As an example, Rogers described writing a patent for a fiber optic device he worked on at Bell Labs. Writing the research paper meant describing aspects of the device such as the electrode design, the temperature distribution, and how the device might be useful in a system.

"But if you look at the patent aspects, you look at it from an entirely different viewpoint," Rogers said. "Instead of thinking about a fiber device that has a particular micro-heater on it, you think about any kind of cylindrical, curved optical structure that has some form of electrode integrated with it and you could be applying magnetic fields, electric fields, heating, it could be many different kinds of combinations. So that would be the basis of a device level set of claims that would be very much a generalization of the concept that you demonstrated and may have little direct bearing to the particular device."

Rogers said that patent claims can then become even broader than the specific technology, requiring multiple applications in order to "build a patent forest around your device."

But for those who go through the process the reward can be great, both to the inventor and to the university. Wille said success stories like ECE Professor Nick Holonyak's native oxide invention – used for making telecommunication lasers – are paying big dividends, while Rogers' company Semprius is already bringing in money even though it was created just last year. The molecular imaging technologies for optical coherence tomography (OCT) developed by Beckman researchers led by Stephen Boppart are being promoted by OTM, as are nanotip technologies for nanolithography and scanning probe microscopy developed by Beckman's Chang Liu.

The rewards don't just come from revenue produced through commercialization. Wille said University donors and corporate sponsors are more likely to invest in future research if they can see tangible proof of their past investments.

"If they see that there are more patents coming out of here, they are more inclined to sponsor more and to donate more," he said. In addition to opening an office at Beckman, Wille said OTM will play host to receptions and seminars throughout the year featuring talks from people such as patent attorneys and campus officials about the IP process.

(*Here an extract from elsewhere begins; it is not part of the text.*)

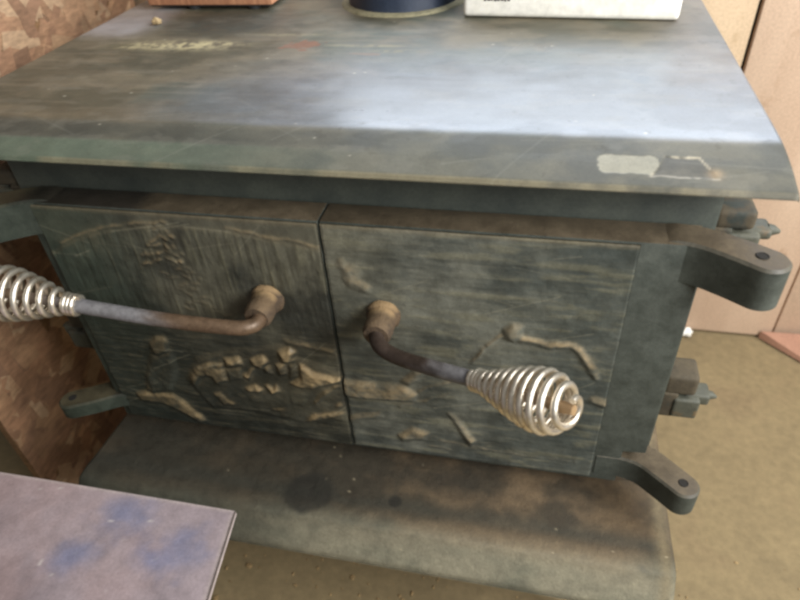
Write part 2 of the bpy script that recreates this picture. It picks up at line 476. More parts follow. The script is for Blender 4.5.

Even though the office at Beckman has only been open since this summer, they "already have seven ideas that will be going to disclosure within six weeks," Wille said. "That's besides about a dozen more that came out of what we call a specifically targeted patent day."

Wille said that Beckman Institute Associate Director Van Anderson "is also out there beating the bushes and saying 'hey, if you have any questions go talk to these people.' He's arranging the meetings and he's been very helpful coordinating this."

According to Wille, there were about 40 patents issued last year, and around $5 million in royalty fees to the University last year.

"Our goal is to increase both of those," he said.